I think the Lindy effect is less about making strong arguments about which tool to use in debates, and more about calling out and explaining a real life phenomenon.
I've invoked it in my job mostly to explain to younger developers why learning vim keybindings+terminal git usage while they have the most plasticity is most likely going to be a good bet for the remainder of their career, as editors, operating systems and associated keybindings & UI will change around them much more often than those fundamentals.
It's not a guarantee, and i wouldn't bet my entire business on the Lindy effect, but it is worth reflecting on it as an explanation of something that is paradoxical or not obvious.
> I've invoked it in my job mostly to explain to younger developers why learning vim keybindings+terminal git usage
Interesting - I see it as the opposite: learning the git CLI is pointless.

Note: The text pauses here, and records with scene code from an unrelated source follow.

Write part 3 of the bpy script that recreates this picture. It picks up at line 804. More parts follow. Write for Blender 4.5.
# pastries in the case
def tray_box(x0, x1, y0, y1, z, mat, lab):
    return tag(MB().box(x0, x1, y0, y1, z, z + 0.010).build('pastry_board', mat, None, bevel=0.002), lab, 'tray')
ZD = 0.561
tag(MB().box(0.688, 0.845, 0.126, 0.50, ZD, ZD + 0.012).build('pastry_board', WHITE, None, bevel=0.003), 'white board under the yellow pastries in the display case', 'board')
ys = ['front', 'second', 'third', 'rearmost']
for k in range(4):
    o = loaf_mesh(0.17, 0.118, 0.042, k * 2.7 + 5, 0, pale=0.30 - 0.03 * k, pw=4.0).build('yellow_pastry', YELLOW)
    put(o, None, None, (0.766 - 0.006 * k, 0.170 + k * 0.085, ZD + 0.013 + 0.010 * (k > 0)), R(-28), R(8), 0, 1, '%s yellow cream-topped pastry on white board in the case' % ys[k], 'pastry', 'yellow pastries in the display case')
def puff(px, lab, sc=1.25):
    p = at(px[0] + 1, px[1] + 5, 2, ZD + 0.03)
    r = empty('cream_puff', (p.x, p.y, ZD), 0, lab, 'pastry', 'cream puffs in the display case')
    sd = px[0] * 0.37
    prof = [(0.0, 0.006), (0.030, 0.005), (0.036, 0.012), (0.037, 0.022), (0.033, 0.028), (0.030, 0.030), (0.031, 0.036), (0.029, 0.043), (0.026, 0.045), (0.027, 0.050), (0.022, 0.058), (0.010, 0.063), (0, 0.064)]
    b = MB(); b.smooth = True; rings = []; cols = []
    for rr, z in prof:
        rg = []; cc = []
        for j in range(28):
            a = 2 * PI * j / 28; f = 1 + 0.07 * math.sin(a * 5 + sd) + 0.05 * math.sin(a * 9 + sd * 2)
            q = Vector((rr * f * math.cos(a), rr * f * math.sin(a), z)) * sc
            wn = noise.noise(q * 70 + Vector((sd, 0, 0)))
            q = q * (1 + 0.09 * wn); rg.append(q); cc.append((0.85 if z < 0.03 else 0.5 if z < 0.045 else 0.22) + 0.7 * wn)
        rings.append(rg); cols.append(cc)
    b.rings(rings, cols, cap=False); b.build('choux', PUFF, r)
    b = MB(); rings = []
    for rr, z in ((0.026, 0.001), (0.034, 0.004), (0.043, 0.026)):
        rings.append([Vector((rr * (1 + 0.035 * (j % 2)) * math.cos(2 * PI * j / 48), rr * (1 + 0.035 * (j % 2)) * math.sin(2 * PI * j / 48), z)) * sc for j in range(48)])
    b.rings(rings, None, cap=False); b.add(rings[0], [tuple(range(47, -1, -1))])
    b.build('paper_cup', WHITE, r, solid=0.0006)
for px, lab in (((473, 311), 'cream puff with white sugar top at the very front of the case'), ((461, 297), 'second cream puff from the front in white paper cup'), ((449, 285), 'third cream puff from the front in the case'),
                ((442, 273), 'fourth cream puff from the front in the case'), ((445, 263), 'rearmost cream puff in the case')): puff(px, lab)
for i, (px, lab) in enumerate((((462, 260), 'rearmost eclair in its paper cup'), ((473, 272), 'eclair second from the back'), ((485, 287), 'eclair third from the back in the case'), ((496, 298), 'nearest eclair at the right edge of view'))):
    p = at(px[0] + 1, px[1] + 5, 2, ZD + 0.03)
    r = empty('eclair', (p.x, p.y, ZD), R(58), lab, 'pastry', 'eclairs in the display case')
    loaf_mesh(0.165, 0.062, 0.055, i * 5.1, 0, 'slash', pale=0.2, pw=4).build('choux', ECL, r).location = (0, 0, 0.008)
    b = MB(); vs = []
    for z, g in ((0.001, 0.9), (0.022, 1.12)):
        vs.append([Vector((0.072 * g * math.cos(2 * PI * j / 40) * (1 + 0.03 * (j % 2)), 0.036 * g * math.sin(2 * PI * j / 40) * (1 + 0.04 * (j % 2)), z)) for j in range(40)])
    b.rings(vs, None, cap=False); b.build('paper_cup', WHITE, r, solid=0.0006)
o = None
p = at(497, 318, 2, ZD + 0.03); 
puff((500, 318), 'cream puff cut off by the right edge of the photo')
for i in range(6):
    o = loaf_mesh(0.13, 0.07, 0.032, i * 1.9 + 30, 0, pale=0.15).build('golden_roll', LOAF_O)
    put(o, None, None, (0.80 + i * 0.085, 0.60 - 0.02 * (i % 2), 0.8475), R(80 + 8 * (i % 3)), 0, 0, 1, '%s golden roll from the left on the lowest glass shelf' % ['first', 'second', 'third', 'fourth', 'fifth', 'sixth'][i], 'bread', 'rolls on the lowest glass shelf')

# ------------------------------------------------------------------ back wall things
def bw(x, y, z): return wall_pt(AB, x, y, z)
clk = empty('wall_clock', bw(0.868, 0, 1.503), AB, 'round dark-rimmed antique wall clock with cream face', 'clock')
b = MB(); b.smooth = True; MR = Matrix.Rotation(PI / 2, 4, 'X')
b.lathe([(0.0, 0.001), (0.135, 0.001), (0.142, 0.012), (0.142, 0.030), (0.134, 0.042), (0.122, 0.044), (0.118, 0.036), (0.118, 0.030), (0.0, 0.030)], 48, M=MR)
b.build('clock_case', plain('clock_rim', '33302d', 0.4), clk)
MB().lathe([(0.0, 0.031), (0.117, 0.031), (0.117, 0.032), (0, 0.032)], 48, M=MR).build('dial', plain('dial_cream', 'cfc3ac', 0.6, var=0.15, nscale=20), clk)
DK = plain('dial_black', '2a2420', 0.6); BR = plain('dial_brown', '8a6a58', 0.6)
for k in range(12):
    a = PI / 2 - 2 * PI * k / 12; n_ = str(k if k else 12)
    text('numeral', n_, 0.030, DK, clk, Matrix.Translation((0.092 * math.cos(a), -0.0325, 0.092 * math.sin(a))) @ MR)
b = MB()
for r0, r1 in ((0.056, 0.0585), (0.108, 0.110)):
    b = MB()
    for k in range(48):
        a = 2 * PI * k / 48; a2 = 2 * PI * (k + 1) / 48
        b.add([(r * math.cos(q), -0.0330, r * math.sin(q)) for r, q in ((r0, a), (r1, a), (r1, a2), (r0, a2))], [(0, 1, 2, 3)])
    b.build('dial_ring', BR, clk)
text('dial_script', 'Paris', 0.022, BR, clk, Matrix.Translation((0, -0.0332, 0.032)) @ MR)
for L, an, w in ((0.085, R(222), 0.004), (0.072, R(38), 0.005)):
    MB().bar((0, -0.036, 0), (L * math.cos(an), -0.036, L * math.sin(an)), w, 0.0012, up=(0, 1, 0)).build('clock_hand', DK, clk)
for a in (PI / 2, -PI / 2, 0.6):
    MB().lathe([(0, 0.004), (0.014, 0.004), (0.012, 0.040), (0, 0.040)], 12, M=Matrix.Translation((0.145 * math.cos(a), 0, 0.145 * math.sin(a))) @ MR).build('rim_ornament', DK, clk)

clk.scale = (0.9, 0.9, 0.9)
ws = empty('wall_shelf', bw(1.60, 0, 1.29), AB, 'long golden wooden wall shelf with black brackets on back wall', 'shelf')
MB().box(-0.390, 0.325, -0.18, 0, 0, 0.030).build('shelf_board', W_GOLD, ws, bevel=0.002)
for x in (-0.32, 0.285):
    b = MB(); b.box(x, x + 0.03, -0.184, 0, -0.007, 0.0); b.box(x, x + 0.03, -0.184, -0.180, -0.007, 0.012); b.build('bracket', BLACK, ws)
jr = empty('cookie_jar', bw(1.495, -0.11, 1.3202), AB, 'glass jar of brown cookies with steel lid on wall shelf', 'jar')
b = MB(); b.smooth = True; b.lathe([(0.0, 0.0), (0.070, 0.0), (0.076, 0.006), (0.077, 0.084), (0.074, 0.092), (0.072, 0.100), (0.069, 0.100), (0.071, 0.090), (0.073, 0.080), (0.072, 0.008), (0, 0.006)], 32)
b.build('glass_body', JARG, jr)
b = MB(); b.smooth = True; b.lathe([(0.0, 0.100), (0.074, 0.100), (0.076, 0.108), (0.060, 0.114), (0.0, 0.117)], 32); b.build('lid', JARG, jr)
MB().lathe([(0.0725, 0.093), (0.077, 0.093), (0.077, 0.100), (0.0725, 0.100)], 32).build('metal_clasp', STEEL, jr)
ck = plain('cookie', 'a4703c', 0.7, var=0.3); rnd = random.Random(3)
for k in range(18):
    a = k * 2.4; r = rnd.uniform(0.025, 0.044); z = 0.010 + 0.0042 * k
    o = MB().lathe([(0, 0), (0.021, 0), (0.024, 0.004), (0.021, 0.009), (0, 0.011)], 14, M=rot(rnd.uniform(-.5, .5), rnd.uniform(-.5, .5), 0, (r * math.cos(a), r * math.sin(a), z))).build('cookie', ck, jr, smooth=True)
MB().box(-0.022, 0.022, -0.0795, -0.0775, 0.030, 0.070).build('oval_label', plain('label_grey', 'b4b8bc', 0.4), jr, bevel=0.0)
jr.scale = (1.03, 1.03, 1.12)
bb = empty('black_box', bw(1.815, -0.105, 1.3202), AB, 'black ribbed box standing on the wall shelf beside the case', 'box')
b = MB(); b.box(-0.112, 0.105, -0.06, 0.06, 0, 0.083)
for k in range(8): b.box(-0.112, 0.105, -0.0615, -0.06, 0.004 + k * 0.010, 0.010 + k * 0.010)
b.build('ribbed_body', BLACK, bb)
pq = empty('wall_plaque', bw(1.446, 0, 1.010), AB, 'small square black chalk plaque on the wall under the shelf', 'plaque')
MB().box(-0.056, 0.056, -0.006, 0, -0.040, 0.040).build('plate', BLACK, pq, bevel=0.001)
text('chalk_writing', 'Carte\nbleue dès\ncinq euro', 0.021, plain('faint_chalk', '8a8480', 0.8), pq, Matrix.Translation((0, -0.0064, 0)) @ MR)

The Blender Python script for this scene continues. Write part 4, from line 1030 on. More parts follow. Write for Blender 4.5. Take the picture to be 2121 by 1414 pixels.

It’s slow, clunky and it doesn’t teach you any of the very interesting inner-workings of Git.
There are much better things to spend time learning, especially if your editor has a native git integration.
I agree and the article uses Lindy not in descriptive but prescriptive level.
For prescriptive, I would use Chesterton's Fence https://fs.blog/chestertons-fence/
This article from yesterday -
Good Tools Are Invisible
https://news.ycombinator.com/item?id=48858121
In my opinion, software tools are different from software libraries.
Knowing RDBMS concepts and SQL is one thing, vim and git are something else altogether.